I’d be quitting my work as GHCup maintainer if I had to fix and manage semi-broken bindists every 10 weeks.

GHC HQ does not prioritize distribution quality and I have tried the last 2 years to convince them otherwise:

  • test bindists don’t work well and are not tested (GHC CI setup doesn’t decouple building and testing properly)… so ghcup test is also broken
  • bindist issues are not fixed post-release, so ghcup maintainer have to do it
  • bindist fixes are often not backported, because they may require changes to CI, so ghcup maintainers have to do it (like the missing manpage issue that I’m still fixing manually for every single release pre-9.10)
  • the build system has to be considered an end user interface
  • there is no proper release communication… not with CLC, not with core library maintainers, not with ghcup maintainers

I am done having these discussions.
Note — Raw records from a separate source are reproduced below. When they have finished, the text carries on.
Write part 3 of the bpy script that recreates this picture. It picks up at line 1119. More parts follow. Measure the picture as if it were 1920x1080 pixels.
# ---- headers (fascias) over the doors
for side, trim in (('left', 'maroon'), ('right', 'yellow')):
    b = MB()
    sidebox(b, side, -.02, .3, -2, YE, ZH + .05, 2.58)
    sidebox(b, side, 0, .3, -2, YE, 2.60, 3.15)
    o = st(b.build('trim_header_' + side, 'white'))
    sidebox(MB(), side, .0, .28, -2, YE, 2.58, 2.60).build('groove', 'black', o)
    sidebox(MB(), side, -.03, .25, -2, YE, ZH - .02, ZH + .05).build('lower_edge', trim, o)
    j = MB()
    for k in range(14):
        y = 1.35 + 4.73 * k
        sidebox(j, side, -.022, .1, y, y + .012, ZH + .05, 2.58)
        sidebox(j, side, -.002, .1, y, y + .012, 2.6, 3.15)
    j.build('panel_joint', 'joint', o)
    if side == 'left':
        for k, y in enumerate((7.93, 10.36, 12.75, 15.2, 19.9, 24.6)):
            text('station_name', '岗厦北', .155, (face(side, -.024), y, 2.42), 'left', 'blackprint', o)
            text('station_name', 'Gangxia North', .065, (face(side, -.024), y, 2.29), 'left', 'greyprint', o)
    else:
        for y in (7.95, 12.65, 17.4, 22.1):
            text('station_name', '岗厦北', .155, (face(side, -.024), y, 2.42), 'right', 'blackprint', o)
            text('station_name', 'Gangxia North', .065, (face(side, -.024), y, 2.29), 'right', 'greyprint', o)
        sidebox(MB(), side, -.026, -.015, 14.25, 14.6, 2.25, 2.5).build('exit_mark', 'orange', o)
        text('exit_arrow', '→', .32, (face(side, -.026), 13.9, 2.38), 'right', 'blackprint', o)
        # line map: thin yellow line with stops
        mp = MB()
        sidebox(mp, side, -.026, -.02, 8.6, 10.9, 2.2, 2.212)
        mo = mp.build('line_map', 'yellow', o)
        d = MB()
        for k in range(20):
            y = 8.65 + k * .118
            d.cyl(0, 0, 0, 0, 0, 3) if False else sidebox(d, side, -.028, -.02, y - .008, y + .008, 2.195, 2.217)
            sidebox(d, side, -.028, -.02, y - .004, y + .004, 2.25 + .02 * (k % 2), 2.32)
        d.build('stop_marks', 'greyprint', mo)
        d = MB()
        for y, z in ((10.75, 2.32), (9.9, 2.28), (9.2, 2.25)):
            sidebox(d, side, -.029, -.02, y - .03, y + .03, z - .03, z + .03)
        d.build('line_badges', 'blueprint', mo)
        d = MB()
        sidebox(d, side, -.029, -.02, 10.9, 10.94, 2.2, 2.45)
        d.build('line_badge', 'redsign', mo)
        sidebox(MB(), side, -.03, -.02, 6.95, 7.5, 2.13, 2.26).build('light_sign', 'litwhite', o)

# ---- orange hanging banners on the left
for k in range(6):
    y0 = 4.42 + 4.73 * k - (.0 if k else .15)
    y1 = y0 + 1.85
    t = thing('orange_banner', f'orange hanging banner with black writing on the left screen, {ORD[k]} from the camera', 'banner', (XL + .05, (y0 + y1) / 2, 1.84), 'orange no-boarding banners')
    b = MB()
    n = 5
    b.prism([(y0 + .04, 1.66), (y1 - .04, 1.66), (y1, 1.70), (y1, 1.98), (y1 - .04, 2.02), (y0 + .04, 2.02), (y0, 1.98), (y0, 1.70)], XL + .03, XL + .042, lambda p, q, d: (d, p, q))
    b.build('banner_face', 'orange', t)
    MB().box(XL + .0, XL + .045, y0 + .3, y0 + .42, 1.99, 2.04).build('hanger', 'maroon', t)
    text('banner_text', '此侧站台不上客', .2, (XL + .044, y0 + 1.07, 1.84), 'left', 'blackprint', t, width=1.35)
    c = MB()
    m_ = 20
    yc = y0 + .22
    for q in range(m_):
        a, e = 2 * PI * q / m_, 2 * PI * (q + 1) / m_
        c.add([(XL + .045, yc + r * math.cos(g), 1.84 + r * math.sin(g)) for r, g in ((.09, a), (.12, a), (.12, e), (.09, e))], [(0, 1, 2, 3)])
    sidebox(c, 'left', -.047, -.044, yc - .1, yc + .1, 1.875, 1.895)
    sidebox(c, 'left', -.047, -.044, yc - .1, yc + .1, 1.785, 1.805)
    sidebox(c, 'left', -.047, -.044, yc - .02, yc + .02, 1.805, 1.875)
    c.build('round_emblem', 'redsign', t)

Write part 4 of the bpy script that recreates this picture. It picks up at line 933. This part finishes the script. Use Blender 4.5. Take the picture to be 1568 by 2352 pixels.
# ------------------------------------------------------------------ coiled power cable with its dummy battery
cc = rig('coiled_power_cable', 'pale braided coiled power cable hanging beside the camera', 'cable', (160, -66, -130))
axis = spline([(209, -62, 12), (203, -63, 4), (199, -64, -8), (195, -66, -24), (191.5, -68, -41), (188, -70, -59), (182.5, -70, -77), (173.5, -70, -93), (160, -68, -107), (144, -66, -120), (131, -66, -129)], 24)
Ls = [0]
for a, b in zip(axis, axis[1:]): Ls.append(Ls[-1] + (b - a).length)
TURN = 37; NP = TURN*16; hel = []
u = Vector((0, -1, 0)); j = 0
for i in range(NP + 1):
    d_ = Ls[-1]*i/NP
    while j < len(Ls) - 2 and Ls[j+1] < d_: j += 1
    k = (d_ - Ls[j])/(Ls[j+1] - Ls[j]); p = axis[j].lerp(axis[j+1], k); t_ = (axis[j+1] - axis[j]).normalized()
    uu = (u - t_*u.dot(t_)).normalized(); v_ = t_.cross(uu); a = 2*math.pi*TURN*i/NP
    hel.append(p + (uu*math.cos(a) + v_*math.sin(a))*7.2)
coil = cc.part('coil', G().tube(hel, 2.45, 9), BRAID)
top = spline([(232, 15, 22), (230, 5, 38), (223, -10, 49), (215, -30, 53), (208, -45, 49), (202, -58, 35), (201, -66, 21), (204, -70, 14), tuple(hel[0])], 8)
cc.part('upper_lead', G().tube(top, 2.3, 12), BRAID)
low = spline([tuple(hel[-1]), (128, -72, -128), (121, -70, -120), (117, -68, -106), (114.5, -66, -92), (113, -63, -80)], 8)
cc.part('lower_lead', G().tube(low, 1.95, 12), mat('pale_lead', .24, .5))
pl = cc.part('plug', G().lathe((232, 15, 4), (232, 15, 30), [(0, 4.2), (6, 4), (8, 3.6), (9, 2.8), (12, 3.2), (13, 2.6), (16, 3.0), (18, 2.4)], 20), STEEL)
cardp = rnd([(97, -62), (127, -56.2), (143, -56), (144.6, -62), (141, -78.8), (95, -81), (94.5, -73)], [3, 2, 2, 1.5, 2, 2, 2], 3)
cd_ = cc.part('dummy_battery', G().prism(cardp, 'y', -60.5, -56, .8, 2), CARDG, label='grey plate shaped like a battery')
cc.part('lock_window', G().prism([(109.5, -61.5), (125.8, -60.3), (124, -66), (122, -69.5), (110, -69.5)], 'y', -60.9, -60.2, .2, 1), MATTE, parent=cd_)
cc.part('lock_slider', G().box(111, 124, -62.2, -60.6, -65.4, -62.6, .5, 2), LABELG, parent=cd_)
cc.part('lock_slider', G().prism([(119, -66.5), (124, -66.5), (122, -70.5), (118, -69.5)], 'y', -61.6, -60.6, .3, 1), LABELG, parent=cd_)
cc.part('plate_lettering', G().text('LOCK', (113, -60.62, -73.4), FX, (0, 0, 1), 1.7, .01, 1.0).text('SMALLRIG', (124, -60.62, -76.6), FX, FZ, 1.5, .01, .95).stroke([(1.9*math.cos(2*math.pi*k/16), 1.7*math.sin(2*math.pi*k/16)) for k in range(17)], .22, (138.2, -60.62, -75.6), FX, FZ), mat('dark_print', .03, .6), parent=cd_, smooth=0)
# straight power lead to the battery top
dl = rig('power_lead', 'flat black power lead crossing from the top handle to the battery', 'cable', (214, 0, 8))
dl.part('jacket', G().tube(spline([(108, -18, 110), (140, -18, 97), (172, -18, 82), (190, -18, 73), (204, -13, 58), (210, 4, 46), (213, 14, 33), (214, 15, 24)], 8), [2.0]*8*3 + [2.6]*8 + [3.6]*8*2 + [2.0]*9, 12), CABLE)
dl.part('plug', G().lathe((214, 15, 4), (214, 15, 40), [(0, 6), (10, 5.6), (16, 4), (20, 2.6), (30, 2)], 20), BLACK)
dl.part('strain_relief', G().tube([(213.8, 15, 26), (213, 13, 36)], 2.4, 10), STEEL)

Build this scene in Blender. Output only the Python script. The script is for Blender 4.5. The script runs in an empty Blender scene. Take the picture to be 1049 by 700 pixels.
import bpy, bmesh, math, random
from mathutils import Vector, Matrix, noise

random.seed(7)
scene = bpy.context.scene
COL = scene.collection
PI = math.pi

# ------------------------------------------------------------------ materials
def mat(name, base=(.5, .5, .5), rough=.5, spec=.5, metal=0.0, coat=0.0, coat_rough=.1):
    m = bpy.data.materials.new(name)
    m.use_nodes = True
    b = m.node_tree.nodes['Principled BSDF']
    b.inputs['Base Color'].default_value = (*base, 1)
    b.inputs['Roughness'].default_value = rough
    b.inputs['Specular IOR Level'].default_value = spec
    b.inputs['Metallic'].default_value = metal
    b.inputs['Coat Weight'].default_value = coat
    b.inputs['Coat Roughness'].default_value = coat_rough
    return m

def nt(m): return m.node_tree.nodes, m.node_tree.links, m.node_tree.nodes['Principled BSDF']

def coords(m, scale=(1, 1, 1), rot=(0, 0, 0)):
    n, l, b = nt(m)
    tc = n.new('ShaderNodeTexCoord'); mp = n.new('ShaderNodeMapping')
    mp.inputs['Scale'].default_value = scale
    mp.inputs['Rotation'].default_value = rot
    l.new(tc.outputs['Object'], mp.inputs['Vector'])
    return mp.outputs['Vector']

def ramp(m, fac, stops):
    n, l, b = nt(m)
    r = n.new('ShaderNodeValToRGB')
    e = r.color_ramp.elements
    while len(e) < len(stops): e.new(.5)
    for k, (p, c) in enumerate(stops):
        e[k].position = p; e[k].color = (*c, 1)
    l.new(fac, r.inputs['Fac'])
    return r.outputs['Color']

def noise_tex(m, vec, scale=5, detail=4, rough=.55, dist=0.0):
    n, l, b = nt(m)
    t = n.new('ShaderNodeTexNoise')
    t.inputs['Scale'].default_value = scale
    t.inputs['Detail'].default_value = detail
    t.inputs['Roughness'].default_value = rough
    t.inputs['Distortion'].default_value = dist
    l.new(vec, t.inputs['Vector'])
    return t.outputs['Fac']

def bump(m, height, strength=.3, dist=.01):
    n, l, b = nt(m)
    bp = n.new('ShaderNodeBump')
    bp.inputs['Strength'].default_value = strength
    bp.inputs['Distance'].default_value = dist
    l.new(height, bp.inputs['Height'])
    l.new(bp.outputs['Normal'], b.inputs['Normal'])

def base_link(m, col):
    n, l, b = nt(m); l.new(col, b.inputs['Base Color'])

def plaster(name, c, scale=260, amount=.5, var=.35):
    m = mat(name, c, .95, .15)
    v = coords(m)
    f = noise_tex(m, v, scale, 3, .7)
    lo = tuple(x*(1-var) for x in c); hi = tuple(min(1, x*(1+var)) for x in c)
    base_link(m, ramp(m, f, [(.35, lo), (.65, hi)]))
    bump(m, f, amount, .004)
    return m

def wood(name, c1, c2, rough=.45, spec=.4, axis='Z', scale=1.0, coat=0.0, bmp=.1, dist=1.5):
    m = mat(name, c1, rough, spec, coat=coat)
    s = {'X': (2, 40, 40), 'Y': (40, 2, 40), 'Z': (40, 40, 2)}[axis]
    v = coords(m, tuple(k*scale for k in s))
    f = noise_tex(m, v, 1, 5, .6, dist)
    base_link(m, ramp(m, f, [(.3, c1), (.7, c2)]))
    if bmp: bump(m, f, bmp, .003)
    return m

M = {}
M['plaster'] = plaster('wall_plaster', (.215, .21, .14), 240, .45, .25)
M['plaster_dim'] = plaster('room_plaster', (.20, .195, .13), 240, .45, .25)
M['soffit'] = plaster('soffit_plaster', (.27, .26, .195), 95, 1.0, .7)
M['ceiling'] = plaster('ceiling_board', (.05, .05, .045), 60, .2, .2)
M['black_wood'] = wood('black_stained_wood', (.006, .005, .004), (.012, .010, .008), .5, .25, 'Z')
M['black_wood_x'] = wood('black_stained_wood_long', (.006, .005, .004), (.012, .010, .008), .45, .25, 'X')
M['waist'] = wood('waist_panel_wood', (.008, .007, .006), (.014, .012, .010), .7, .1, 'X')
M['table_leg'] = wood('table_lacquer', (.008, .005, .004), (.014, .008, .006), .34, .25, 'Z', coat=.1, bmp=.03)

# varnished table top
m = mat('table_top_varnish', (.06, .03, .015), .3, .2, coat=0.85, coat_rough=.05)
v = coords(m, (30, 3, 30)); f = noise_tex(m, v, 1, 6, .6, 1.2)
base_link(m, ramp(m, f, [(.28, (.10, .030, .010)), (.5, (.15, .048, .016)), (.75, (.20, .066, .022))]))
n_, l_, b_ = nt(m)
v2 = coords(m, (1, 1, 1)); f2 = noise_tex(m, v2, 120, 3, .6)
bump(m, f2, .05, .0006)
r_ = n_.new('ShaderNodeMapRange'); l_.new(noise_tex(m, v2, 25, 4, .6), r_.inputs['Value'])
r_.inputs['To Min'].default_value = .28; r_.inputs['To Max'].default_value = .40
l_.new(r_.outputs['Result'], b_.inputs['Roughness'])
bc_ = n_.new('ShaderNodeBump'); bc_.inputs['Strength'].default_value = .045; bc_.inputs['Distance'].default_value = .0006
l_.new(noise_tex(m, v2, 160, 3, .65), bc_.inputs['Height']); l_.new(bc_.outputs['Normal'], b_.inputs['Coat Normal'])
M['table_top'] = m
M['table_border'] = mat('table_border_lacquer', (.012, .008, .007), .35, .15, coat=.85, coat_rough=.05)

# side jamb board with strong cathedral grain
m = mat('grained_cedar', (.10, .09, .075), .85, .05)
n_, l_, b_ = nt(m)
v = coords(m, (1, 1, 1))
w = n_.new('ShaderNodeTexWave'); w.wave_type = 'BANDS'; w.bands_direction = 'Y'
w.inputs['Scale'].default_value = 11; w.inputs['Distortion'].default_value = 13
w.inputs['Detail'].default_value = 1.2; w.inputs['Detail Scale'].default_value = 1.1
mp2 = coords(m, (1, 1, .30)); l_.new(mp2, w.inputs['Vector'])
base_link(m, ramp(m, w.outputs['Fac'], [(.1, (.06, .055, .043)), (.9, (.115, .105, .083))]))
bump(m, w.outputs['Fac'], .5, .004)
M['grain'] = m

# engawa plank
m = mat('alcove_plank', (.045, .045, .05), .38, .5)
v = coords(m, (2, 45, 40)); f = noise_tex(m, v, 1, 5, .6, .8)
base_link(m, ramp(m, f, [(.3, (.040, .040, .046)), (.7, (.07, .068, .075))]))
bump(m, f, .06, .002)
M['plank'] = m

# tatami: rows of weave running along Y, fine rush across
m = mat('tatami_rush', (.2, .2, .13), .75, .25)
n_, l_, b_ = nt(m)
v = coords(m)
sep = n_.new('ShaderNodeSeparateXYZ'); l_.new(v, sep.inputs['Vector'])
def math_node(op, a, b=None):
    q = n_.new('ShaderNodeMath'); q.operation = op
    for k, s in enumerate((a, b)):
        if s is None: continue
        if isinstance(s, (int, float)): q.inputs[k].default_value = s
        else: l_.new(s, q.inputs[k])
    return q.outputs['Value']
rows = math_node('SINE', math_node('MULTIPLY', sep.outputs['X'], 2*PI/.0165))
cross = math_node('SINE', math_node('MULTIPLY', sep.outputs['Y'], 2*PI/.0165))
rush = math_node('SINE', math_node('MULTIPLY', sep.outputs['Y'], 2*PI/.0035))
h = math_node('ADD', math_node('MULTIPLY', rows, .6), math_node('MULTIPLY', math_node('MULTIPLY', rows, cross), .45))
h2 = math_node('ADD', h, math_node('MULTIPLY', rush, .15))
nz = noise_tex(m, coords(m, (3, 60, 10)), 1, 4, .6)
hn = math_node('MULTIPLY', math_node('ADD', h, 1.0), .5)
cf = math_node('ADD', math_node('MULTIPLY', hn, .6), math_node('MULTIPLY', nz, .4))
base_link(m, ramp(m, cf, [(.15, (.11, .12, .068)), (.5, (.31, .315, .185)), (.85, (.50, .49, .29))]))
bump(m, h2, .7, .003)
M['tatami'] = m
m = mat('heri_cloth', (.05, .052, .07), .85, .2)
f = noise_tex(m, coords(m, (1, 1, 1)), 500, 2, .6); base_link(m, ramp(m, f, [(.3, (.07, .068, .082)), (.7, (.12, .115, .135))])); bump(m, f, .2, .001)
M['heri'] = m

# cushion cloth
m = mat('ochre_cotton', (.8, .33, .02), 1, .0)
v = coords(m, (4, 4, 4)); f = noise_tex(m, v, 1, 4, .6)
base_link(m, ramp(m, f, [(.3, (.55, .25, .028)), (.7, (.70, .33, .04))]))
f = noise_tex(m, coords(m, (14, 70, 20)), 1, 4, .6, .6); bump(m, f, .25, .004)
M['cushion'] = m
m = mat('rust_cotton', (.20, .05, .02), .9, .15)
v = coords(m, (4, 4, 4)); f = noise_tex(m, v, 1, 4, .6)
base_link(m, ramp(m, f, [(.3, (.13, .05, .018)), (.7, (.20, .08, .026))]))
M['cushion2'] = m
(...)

Whatever I bring up is seen as an isolated bug… but sometimes bugs are a manifestation of:

  • priorities
  • communication style
  • processes

Release engineering has to answer the question: what invariants do we want to maintain?

I don’t think anyone can answer this question right now regarding GHC. I’m sure someone will bring up:

  • lack of funding
  • just become a contributor

No, I think the priorities need to change.